Description
Poetry. In a time of ecological crisis, Peter O'Leary finds in mushrooms "an elaborate pattern," a circulation of energy, a strange Kingdom with the power to alter consciousness. From the opening line "Earth is best," each proposition takes root in the terroir of soils, in the woods and meadows of the Upper Midwest and Pacific Northwest. On each foray, we find hidden systems bearing fruit, "crowning from the duff of white pines / and birch trees," extending upward from "loam's rich undying gloom." Equally, these poems bloom from a rich mulch of linguistic inheritance, a compost of ancient texts and esoteric knowledge, searching out old words of exquisite exactitude and resonance. As readers, our attention quickens as we join the hunt, discovering elemental pleasures on every page, sometimes with the prickling onset of psychedelic consciousness.
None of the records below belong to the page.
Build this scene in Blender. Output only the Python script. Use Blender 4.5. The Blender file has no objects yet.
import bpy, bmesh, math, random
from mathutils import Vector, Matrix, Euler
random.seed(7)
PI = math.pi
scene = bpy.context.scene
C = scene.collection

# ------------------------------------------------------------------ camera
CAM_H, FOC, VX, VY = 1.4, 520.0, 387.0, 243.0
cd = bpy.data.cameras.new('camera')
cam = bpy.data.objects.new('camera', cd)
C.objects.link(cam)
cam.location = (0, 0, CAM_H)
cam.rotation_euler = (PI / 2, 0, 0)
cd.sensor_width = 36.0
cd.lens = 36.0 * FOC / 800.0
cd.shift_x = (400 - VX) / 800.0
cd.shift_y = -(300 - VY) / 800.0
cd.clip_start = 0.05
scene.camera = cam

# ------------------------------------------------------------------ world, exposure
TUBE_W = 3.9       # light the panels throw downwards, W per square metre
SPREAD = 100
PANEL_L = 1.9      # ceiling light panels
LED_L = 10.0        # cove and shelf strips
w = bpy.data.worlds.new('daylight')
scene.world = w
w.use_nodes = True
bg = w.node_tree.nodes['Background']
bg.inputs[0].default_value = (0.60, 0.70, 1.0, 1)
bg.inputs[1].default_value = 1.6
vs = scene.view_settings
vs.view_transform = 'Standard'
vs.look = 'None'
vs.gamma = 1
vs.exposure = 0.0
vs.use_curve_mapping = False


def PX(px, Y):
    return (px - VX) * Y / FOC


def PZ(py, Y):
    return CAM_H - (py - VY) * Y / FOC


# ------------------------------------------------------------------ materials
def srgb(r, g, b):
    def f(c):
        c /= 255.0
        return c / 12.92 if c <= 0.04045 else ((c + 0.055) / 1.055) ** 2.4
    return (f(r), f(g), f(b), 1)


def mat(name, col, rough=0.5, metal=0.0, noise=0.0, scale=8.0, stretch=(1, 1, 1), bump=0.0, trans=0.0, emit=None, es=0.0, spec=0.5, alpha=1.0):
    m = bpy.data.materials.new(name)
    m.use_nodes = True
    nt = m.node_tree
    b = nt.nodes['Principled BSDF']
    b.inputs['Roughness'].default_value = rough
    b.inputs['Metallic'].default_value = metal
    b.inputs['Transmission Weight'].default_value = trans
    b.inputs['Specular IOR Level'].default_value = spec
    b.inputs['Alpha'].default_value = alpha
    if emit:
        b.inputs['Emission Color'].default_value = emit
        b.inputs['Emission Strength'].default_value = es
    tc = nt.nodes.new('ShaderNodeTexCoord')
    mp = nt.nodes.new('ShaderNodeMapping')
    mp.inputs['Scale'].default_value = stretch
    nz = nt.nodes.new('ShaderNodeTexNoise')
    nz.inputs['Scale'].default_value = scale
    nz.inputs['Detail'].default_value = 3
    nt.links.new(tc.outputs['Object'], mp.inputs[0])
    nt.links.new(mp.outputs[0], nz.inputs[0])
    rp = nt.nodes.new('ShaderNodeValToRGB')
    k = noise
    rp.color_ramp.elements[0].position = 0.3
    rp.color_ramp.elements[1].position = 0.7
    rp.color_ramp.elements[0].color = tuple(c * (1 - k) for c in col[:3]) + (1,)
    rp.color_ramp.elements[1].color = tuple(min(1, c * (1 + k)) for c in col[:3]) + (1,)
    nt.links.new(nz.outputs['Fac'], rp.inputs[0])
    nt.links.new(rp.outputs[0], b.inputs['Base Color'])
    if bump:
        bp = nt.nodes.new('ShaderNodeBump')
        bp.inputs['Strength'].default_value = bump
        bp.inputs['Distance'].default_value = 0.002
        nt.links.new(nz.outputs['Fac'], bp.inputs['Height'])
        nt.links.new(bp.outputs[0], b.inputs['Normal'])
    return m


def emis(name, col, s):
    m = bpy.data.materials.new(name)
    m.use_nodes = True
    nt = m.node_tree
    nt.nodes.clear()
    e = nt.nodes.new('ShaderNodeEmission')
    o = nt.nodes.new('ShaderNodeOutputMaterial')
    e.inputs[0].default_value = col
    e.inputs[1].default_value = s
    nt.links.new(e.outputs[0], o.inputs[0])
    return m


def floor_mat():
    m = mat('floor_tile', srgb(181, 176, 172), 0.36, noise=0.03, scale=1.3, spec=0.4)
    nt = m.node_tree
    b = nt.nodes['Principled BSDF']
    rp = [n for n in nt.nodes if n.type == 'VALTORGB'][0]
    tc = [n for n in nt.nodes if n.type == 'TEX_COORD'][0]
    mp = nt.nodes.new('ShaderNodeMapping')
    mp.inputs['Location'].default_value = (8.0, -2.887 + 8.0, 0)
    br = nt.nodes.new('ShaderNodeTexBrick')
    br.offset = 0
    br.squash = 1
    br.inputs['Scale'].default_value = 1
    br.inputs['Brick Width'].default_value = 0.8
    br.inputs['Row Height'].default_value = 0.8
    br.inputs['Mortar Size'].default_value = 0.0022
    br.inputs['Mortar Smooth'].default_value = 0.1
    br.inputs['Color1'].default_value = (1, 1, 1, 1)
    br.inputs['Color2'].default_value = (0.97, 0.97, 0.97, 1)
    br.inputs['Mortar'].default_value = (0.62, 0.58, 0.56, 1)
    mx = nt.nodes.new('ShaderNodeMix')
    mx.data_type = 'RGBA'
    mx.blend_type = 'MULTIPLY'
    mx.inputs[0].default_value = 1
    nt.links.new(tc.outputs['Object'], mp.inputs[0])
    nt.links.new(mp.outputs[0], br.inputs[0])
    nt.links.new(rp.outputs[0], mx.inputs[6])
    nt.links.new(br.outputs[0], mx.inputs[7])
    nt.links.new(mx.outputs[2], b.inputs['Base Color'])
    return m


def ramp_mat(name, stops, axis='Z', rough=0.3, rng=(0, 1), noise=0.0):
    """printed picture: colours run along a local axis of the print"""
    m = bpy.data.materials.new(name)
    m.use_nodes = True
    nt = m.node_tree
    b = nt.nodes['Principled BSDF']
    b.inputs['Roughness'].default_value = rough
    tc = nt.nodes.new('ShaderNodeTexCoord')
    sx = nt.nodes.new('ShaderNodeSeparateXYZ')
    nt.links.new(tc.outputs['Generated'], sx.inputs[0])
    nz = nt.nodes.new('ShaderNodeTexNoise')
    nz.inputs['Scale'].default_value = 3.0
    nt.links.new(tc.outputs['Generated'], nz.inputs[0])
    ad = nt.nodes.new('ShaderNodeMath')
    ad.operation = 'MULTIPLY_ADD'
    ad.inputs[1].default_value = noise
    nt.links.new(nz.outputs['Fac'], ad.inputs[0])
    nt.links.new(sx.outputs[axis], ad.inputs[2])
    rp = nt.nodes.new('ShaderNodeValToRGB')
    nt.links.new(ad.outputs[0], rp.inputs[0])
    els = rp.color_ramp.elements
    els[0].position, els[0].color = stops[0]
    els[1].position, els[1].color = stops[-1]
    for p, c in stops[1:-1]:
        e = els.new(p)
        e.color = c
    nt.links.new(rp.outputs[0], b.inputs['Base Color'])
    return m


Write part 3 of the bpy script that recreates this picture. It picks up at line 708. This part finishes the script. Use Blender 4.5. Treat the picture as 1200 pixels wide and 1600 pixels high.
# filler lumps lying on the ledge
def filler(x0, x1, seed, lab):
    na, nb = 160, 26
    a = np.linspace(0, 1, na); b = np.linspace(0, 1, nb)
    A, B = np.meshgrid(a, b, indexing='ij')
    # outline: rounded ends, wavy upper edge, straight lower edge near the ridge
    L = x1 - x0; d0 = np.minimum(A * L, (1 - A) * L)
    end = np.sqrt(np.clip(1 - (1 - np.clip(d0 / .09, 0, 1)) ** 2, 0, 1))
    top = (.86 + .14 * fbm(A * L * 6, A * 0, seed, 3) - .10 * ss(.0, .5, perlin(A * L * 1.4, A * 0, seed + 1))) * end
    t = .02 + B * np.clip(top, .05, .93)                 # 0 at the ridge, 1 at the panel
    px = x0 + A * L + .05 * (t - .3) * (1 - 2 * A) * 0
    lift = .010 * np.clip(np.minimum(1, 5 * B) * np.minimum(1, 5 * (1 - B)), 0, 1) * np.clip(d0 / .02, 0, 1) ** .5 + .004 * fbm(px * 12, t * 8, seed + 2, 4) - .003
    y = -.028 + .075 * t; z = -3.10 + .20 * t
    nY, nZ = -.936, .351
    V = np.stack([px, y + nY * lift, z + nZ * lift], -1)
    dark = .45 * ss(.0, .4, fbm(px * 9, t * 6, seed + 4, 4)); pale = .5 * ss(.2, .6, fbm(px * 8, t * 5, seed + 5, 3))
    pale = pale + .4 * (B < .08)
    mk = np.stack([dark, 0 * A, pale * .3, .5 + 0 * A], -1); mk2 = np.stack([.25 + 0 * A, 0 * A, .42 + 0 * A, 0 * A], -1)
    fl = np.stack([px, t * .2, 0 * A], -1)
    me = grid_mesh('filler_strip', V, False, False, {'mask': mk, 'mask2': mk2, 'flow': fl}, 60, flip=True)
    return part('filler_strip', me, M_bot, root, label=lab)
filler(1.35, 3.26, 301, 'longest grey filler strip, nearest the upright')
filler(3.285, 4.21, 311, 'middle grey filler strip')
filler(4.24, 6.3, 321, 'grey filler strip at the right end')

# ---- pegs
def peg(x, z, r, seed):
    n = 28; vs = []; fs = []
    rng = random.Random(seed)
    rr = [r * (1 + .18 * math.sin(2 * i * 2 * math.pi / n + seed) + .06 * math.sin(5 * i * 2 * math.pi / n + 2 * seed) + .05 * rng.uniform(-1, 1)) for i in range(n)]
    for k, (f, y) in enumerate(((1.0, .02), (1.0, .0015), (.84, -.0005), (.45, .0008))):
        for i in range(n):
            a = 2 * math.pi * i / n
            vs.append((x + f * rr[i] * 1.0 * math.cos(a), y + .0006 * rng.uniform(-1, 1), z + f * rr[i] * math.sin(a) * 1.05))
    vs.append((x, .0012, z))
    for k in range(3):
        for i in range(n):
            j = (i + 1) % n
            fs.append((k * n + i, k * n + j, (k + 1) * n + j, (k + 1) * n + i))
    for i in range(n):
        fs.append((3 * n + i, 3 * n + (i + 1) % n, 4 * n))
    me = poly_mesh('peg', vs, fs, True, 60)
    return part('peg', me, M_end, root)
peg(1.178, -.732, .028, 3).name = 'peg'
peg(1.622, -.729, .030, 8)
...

And like fungi, these poems work to break down false oppositions, returning us to a reciprocity between death and life, panic and joy, anxiety and euphoria, tocsin and cure.
Author Bio
Peter O'Leary is the author of five poetry books from The Cultural Society-THE HIDDEN EYES OF THINGS (2022), EARTH IS BEST (2019), THE SAMPO (2016), PHOSPHORESCENCE OF THOUGHT (2013), and LUMINOUS EPINOIA (2010)-as well as two books of literary criticism, including Thick and Dazzling Darkness: Religious Poetry in a Secular Age. He was born in 1968 in Detroit, where he was educated by the LaSallean Christian Brothers. He studied literature and religion at the University of Chicago. He lives in Oak Park, Illinois, and teaches at the School of the Art Institute of Chicago and at the University of Chicago. With John Tipton, he edits Verge Books.